Troubles deepen for PM
The shocking death of Toshikatu Matsuoka was the hardest blow yet for Abe, who has suffered sliding public confidence due to scandals and gaffes affecting his cabinet ministers and government agencies.
Dressed in black, hundreds of local residents and Matsuoka's political associates walked into a Buddhist temple in his home town in southern Japan for the private ceremony, television footage showed.
Entering the temple in Kumamoto prefecture, the mourners stopped at desks set up under tents to sign their names in condolence books.
First Lady Akie Abe read a statement by Abe, who was unable to attend the funeral because he had to appear at a legislative session for a debate with the opposition.
"Minister Matsuoka's death was so sudden and he was too young. The minister gave dreams and hopes to the young people who carry out Japan's farming," Akie Abe said.
Matsuoka's widow Hatsumi wept and thanked the First Lady and other visitors.
"After receiving the prime minister's condolences, he must now be standing still and bowing his head on his journey in the world of the departed souls," she said, invoking Japanese images of a peaceful afterlife.
"As a bereaved family, we will live proud that he fulfilled his duty as a farm minister," she said.
Matsuoka, 62, known as a fervent lobbyist for farmers in his district, hanged himself Monday as he was set to face questioning in parliament over a bid-rigging scandal.
The scandal, and a separate row over massive blundering of pension payments, have taken a heavy toll on Abe, whose poll numbers have dropped sharply less than two months ahead of national elections.
The Social Insurance Agency has said it cannot identify some 50 million payment records on its keep, some of which may be for dead people, and has lost other payment accounts.

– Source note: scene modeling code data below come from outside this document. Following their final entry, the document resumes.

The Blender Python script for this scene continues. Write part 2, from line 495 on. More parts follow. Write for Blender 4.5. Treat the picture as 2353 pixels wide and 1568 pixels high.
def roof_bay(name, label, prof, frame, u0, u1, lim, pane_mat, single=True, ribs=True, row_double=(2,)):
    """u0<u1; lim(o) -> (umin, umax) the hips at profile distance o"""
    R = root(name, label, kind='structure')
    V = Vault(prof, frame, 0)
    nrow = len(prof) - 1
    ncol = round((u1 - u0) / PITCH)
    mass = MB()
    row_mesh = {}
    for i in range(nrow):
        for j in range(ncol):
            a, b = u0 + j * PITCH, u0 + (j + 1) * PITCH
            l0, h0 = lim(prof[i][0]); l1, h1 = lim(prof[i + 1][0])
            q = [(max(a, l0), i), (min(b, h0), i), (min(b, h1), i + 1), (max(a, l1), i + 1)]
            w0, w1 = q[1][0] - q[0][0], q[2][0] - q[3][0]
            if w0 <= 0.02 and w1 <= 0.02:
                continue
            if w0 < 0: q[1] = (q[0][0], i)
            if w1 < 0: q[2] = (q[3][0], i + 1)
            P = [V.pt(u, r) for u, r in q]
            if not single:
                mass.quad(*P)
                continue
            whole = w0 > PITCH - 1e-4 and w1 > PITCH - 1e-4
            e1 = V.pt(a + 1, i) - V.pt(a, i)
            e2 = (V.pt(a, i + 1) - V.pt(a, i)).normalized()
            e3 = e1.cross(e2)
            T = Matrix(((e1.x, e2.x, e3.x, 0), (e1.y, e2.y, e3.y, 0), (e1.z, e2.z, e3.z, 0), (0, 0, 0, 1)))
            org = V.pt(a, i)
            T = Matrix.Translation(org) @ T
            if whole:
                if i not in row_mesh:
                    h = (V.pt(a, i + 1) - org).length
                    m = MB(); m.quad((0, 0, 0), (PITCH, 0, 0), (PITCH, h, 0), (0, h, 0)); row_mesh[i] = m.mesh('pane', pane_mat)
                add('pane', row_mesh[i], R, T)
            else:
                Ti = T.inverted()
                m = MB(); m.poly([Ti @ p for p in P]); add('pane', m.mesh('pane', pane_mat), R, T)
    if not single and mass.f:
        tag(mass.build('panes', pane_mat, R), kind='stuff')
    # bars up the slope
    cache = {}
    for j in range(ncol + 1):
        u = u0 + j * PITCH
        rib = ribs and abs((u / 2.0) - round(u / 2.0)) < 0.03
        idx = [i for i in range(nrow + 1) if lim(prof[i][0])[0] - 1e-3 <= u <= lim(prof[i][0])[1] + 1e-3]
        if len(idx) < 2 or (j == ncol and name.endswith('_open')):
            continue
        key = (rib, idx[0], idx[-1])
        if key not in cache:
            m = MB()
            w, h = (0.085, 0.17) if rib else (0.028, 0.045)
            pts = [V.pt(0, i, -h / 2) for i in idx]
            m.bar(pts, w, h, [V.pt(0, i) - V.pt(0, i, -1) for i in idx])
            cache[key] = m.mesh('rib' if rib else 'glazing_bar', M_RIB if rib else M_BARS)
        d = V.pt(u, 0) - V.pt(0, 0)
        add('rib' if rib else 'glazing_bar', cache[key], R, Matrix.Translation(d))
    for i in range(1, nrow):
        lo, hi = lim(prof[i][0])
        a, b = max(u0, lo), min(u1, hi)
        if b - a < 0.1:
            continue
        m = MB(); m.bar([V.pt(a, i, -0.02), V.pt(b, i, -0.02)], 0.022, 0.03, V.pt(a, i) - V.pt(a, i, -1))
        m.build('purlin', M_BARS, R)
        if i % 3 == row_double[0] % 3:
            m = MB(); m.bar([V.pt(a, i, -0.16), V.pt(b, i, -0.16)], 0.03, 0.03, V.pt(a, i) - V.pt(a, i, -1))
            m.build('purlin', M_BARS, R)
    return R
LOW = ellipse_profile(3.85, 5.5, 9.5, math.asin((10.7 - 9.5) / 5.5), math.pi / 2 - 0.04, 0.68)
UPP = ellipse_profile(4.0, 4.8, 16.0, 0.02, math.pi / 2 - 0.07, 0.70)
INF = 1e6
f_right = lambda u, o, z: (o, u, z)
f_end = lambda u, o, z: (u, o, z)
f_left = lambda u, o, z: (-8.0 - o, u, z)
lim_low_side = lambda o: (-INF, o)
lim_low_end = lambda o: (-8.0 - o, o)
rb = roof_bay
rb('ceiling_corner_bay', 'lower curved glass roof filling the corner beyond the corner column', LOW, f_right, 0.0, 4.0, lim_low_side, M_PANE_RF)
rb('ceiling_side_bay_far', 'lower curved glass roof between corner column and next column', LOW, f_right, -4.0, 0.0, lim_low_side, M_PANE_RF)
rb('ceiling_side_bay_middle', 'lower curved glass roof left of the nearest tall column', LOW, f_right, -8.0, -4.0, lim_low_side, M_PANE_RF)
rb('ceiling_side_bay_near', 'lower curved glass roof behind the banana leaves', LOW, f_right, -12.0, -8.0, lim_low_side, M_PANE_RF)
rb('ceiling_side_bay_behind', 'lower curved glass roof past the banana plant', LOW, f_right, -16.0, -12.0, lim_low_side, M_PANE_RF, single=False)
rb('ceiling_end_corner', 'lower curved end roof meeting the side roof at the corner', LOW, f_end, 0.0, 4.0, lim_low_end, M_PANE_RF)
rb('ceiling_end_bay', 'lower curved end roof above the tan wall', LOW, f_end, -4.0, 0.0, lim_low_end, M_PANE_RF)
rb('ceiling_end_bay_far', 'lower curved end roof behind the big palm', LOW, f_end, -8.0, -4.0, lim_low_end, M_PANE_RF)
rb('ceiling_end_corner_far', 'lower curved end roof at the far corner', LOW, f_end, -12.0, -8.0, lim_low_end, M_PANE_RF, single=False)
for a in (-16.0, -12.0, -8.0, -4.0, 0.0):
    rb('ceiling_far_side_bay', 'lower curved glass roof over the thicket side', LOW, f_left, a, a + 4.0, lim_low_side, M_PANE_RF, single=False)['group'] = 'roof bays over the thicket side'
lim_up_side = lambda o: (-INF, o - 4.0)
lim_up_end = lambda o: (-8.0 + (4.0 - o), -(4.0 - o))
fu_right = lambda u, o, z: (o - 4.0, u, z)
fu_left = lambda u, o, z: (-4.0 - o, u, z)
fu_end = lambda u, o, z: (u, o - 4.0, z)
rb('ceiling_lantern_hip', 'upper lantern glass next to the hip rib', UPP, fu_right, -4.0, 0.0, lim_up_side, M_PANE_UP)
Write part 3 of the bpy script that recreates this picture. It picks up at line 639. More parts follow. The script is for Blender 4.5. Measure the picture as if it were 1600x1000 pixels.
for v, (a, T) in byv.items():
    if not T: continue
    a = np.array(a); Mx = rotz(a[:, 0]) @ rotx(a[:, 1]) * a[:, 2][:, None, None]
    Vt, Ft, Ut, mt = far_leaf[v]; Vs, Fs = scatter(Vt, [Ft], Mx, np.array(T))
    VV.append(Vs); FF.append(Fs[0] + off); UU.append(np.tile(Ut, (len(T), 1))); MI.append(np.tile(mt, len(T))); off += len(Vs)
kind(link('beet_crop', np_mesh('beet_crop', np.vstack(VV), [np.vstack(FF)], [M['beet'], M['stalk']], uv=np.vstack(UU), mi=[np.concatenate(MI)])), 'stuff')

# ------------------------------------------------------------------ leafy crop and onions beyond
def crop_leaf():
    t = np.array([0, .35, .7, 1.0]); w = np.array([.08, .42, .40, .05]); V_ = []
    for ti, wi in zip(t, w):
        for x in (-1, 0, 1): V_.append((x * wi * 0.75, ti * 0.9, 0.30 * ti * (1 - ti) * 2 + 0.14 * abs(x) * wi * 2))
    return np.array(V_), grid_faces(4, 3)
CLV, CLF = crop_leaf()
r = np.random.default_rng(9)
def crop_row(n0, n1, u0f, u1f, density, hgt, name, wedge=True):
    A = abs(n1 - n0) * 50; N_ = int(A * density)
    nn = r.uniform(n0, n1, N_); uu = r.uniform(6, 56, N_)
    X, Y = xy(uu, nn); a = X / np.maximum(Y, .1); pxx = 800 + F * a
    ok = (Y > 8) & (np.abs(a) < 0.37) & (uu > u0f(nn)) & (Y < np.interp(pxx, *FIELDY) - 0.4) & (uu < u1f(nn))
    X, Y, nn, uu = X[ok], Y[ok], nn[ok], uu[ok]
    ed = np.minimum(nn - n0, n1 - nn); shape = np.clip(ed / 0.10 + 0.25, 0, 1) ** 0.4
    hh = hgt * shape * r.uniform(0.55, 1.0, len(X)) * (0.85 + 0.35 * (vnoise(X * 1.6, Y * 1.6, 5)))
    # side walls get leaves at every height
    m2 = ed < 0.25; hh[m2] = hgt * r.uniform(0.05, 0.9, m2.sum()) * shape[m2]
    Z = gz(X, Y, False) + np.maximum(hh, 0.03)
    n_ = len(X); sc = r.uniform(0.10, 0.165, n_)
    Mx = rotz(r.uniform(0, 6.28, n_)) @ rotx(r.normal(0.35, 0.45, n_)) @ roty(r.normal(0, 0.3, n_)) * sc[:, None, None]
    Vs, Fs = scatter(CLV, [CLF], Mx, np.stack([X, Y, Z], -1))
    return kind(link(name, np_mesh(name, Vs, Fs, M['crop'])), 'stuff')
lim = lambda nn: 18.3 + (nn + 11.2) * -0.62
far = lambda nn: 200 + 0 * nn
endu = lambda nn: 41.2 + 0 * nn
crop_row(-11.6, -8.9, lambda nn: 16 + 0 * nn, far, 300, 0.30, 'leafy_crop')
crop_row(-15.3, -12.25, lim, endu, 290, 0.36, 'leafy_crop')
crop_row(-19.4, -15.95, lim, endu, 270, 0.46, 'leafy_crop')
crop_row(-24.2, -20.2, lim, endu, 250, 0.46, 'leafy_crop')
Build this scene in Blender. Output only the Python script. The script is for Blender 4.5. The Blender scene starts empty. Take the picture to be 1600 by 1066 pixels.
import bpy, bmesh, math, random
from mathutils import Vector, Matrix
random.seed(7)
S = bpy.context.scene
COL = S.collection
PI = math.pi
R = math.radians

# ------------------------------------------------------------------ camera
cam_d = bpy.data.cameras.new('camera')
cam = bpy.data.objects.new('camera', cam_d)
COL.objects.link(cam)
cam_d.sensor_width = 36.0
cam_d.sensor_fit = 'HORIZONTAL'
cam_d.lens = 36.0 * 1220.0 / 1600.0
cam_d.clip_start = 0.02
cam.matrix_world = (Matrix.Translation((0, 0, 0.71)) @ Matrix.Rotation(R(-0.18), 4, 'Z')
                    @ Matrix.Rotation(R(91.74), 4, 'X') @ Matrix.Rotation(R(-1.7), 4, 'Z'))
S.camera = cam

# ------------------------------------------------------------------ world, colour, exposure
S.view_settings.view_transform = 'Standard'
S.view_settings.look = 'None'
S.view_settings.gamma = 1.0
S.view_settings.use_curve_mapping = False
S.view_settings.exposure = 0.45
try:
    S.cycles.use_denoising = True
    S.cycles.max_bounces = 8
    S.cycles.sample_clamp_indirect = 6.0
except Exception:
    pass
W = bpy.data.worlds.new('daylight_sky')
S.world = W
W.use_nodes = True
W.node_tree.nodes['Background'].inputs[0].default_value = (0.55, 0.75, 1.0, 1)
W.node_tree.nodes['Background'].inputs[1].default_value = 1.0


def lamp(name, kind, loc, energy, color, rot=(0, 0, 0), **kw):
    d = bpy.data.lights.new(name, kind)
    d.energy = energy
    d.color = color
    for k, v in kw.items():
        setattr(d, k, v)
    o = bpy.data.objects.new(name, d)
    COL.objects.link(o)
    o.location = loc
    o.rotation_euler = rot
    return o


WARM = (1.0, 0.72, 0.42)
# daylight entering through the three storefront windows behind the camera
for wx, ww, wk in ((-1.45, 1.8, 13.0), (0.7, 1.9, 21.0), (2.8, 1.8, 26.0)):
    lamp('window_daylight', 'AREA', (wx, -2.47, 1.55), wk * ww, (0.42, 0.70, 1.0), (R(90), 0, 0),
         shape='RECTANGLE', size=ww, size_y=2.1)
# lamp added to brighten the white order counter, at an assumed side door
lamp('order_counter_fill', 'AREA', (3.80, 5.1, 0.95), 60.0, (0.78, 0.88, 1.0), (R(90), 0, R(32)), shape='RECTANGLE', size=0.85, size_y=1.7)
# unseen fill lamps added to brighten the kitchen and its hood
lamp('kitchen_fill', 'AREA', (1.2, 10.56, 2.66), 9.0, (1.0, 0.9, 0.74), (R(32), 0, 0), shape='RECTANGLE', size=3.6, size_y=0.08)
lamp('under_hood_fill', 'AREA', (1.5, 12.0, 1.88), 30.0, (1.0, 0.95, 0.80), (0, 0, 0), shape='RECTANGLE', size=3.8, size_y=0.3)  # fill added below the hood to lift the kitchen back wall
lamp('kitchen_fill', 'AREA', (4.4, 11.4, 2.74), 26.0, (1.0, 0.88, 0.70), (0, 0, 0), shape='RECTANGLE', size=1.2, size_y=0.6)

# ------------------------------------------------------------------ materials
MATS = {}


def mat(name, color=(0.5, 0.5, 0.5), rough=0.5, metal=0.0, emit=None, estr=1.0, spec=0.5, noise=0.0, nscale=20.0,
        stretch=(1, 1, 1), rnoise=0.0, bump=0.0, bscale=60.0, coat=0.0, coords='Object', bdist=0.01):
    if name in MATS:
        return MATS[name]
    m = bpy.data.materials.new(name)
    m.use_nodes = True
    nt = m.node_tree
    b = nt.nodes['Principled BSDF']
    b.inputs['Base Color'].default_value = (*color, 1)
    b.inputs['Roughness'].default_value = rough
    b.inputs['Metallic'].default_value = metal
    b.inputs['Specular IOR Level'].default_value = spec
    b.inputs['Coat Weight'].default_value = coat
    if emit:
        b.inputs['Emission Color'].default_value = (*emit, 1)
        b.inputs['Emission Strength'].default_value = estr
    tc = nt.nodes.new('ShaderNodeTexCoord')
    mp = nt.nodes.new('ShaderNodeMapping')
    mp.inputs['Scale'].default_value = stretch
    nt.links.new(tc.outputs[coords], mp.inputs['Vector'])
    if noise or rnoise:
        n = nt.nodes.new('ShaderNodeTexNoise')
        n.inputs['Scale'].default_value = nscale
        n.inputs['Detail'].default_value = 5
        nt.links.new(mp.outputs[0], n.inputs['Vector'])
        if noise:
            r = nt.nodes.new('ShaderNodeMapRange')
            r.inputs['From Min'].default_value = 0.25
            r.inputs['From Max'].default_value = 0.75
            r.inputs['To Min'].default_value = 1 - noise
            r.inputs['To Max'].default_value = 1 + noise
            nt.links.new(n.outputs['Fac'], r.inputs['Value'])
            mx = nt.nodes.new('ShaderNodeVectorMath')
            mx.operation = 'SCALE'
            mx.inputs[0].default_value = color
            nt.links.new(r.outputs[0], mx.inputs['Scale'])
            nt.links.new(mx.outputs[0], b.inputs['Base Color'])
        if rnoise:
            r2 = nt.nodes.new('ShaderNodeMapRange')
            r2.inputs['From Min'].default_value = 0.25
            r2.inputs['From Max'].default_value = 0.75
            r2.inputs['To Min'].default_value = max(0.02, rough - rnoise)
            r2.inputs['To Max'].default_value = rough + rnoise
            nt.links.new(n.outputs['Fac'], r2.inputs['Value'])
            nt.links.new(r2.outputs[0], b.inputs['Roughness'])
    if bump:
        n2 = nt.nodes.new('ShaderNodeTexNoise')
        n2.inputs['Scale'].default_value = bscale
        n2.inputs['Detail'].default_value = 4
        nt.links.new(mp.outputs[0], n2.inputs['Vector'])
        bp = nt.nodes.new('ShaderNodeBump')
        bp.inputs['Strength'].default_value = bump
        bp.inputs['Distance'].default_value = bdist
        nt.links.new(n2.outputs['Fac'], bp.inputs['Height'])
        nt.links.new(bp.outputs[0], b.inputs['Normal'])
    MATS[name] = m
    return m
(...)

Opposition parties have presented testimony from senior citizens who paid pension premiums for decades but were denied benefits because welfare officials lost their records.
Abe and main opposition leader Ichiro Ozawa started their debate with brief remarks about Matsuoka before a heated exchange over pensions.
"I wish he felt the courage to explain things to the public," Ozawa said of Matsuoka and the scandal the opposition had grilled him over. "We hope that his soul rests in peace."
Ozawa asked Abe to take responsibility for the pension payment row.
Abe said the problems developed before he was in power but promised to set the issue straight within a year and set up an expert panel to examine pension accounts.
Abe also promised to do away with a five-year statute of limitations that had prevented some elderly people from claiming unpaid benefits.
"We have a responsibility to ease the concerns of the Japanese people," Abe told Ozawa in the 45-minute televised debate. "People must receive the benefits they are entitled to."
The ruling bloc immediately passed a bill on reforming pensions in committee. The opposition argued that more debate was needed and briefly scuffled in committee with ruling coalition lawmakers.
The full lower house, where Abe enjoys a strong majority, is expected to approve the bill on Thursday.
"Pensions are the basic foundation of livelihood. We must not politicize the issue," said chief government spokesman Yasuhisa Shiozaki, urging "non-partisan efforts."
Recent polls have shown that the public regarded pension reform as the top political priority, ahead of Abe's signature issue of rewriting the post-World War II pacifist constitution.